今、慶應義塾の塾長による文科省への提言が議論を呼んでいる。

それは、国立大学の学費を年間150万円程度に値上げするというもの。

この提言が出たのは、3月27日に文科省で開かれた高等教育の在り方に関する特別部会。

今後の大学教育について話し合われたこの会議に、慶應大学の伊藤公平塾長は委員の1人として出席。

そこで人口減少などを念頭に、学費について「国公私立大学の設置状態にかかわらず、大学教育の質を上げていくためには、公平な競争環境を整えることが必要である。国立・公立大学の家計負担は、年間で150万円程度に上げる」と提言した。

現在、53万5800円の国立大学の学費を、100万円ほど値上げするこの提言。

伊藤塾長は、国立大は収入が増え、私立大も経営努力で国立より安い学費で公平な競争に参加できるとしている。

受験生の子を持つ親からは、「国立の意味がよくわからなくなる」と疑問の声が聞かれた。

今回の提言について、専門家は否定的。

大学ジャーナリスト・石渡嶺司さん「(Q. 150万円にして公平になる?)もちろん大学教育の質を上げてという前提条件はわたしもその通りだと思います。
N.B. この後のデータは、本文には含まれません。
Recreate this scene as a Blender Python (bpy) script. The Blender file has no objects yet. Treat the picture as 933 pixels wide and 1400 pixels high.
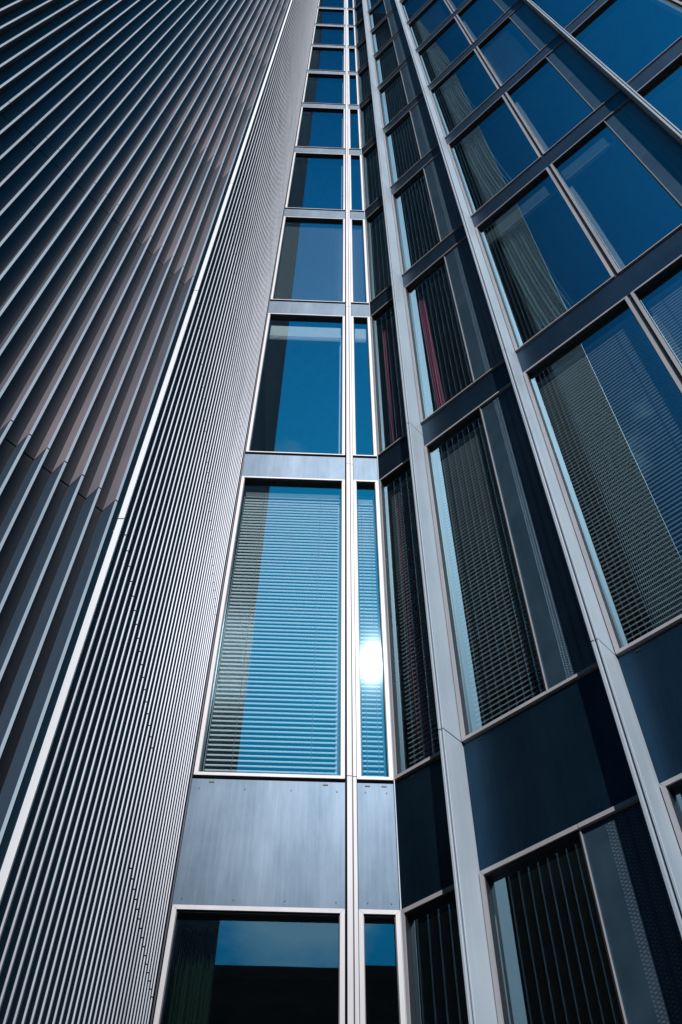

しかし(国立大の学費引き上げが)大学教育の質がどうこうという部分にどうつながるか、やや疑問」

「イット!」の取材に対し、慶応義塾の伊藤塾長は、「基本的には奨学金を充実させて、広く必要な方に(奨学金を)届けることを前提にする一方で、学費を払える方には負担をお願いするシステムを提案したものです」と話した。

また、文科省の担当者は「あくまで提案が議論に上がった段階で、決定事項ではない」として、「この内容が独り歩きするのはわれわれも本意ではない」としている。